▸ Goal
Return, unaltered, every line from the beginning of the material below up to and including the one with "wb = nt.nodes.new('ShaderNodeMix');".
+++
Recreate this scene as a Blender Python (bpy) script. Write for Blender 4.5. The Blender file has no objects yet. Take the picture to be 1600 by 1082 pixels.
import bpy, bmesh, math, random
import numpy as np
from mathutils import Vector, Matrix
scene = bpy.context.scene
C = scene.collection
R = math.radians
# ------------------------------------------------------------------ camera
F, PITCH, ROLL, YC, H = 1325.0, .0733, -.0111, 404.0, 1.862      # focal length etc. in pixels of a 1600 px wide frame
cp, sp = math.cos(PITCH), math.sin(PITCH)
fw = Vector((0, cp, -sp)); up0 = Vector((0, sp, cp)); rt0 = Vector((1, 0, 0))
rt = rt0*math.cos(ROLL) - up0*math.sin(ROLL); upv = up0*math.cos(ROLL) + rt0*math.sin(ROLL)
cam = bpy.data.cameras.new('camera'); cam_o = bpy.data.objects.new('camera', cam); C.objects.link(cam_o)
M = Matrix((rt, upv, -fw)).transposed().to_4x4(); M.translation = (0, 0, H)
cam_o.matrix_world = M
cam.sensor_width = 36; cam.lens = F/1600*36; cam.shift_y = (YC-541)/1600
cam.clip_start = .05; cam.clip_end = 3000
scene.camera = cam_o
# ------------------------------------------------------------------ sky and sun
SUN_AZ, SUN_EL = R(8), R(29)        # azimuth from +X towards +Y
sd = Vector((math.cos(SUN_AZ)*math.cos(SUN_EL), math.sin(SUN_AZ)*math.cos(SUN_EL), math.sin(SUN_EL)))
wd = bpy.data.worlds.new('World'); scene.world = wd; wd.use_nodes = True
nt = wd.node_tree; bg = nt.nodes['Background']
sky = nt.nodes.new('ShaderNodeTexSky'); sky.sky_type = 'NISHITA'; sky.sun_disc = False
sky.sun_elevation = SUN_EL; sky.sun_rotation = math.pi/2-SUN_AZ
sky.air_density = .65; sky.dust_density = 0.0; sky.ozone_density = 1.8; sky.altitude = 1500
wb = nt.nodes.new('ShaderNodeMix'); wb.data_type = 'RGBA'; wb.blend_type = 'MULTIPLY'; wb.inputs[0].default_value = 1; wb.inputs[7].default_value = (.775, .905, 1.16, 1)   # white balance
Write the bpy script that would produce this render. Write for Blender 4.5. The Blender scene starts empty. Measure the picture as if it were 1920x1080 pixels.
+++
▸ Result of this exercise
Recreate this scene as a Blender Python (bpy) script. Write for Blender 4.5. The Blender file has no objects yet. Take the picture to be 1600 by 1082 pixels.
import bpy, bmesh, math, random
import numpy as np
from mathutils import Vector, Matrix
scene = bpy.context.scene
C = scene.collection
R = math.radians
# ------------------------------------------------------------------ camera
F, PITCH, ROLL, YC, H = 1325.0, .0733, -.0111, 404.0, 1.862      # focal length etc. in pixels of a 1600 px wide frame
cp, sp = math.cos(PITCH), math.sin(PITCH)
fw = Vector((0, cp, -sp)); up0 = Vector((0, sp, cp)); rt0 = Vector((1, 0, 0))
rt = rt0*math.cos(ROLL) - up0*math.sin(ROLL); upv = up0*math.cos(ROLL) + rt0*math.sin(ROLL)
cam = bpy.data.cameras.new('camera'); cam_o = bpy.data.objects.new('camera', cam); C.objects.link(cam_o)
M = Matrix((rt, upv, -fw)).transposed().to_4x4(); M.translation = (0, 0, H)
cam_o.matrix_world = M
cam.sensor_width = 36; cam.lens = F/1600*36; cam.shift_y = (YC-541)/1600
cam.clip_start = .05; cam.clip_end = 3000
scene.camera = cam_o
# ------------------------------------------------------------------ sky and sun
SUN_AZ, SUN_EL = R(8), R(29)        # azimuth from +X towards +Y
sd = Vector((math.cos(SUN_AZ)*math.cos(SUN_EL), math.sin(SUN_AZ)*math.cos(SUN_EL), math.sin(SUN_EL)))
wd = bpy.data.worlds.new('World'); scene.world = wd; wd.use_nodes = True
nt = wd.node_tree; bg = nt.nodes['Background']
sky = nt.nodes.new('ShaderNodeTexSky'); sky.sky_type = 'NISHITA'; sky.sun_disc = False
sky.sun_elevation = SUN_EL; sky.sun_rotation = math.pi/2-SUN_AZ
sky.air_density = .65; sky.dust_density = 0.0; sky.ozone_density = 1.8; sky.altitude = 1500
wb = nt.nodes.new('ShaderNodeMix'); wb.data_type = 'RGBA'; wb.blend_type = 'MULTIPLY'; wb.inputs[0].default_value = 1; wb.inputs[7].default_value = (.775, .905, 1.16, 1)   # white balance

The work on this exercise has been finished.